Part 9: When Politics Ruins Your Plans

Part 1: When You Wake Up at 3 AM for a 6 AM Flight…
Part 2: Only 18 Hours to Go
Part 3: How to See Angkor Wat
Part 4: The Many Faces of Bayon
Part 5: Trees Galore!
Part 6: Cambodia’s Floating Villages
Part 7: View from the Top
Part 8: The Children of Cambodia

Now, I work in politics, so you’d think I’d be used to unexpected political events messing with my plans. But not when I’m on vacation! And not when I’m in a foreign continent with a very limited understanding of the geopolitical environment.

That’s the situation The Boyfriend and I found ourselves in when I checked my email shortly after landing in South Korea and my mom had sent me an email that said something about protests in Bangkok. If not for that email, it is very likely we would have remained blissfully oblivious to the unrest in Bangkok… until we arrived in Bangkok that is.

For the next couple of days in Cambodia, we monitored the situation in Bangkok and learned way more than I ever needed to know about politics in Thailand. In a nutshell, the minority party was upset with the majority, claiming the exiled former president held too much power over the government. Thousands of “yellow shirts” filled Bangkok’s streets, while countries around the world issued travel advisories for their citizens.

We already had our non-refundable flights from Siem Reap to Bangkok booked, but after some obsessive research, we considered forgoing the flights and booking a whole new itinerary. We considered going to Hong Kong directly from Cambodia (no direct flights), hopping a plane to Singapore instead (too bad last minute tickets were $800 a piece), going east to Vietnam (visa issues)…etc.

I went into travel planning overdrive – which turned out to be the one sore spot of our trip to Cambodia. While this hiccup was certainly no terrible tragedy, I confess I found the whole dilemma  very stressful. I had spent months planning our itinerary in Bangkok and rearranging everything at the last minute with limited options, high prices and no time to plan was more than my Type-A personality wanted to deal with.

We finally decided just to continue on to Bangkok as planned and simply avoid the high-protest areas when I saw a tweet about a planned protest right by our hotel. This stressed me out even more.

FInally, we decided to fly into Bangkok as planned and take a cab to Hua Hin, a coastal town only a couple hours from Bangkok. Our flight from Bangkok to Hong Kong could be redeposited and booked anew, so we left he rest of our itinerary in flux, hoping the protests would die down over the weekend and we could sneak a little Bangkok time in.

2013-11-28 13.51.33

This picture sums up what I saw of Bangkok from the window of our cab. If you look closely, you can make out Bangkok’s famous elephant building. I got so excited when I saw it, I had to take picture as the cab sped down the highway.

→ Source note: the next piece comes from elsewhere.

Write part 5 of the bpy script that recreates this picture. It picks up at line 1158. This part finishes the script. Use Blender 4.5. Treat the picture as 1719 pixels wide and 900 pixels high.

Of course, that did not happen, and after a couple of days in Hua Hin, we decided to go to Hong Kong early, which worked out well because we absolutely fell in love with Hong Kong.

In hindsight, we probably could have gone to Bangkok with no problems, but at the time, we did not feel comfortable assuming the risk. I’m still  disappointed we didn’t get to see Bangkok (unless you count the drive from the airport to Hua Hin) and hope one day I’ll have the chance to go back there.

Finally, while many of my friends roll their eyes and laugh at my miles obsession, it was points and miles that allowed us to have a modicum of flexibility. The SPG hotel in Bangkok was fully refundable and for only $80 I was able to redeposit my British Airways miles to my account and rebook our flights to Hong Kong on an earlier date. Had I paid cash for those flights, we would have lost way more money.

The moral of this story is: Points are awesome.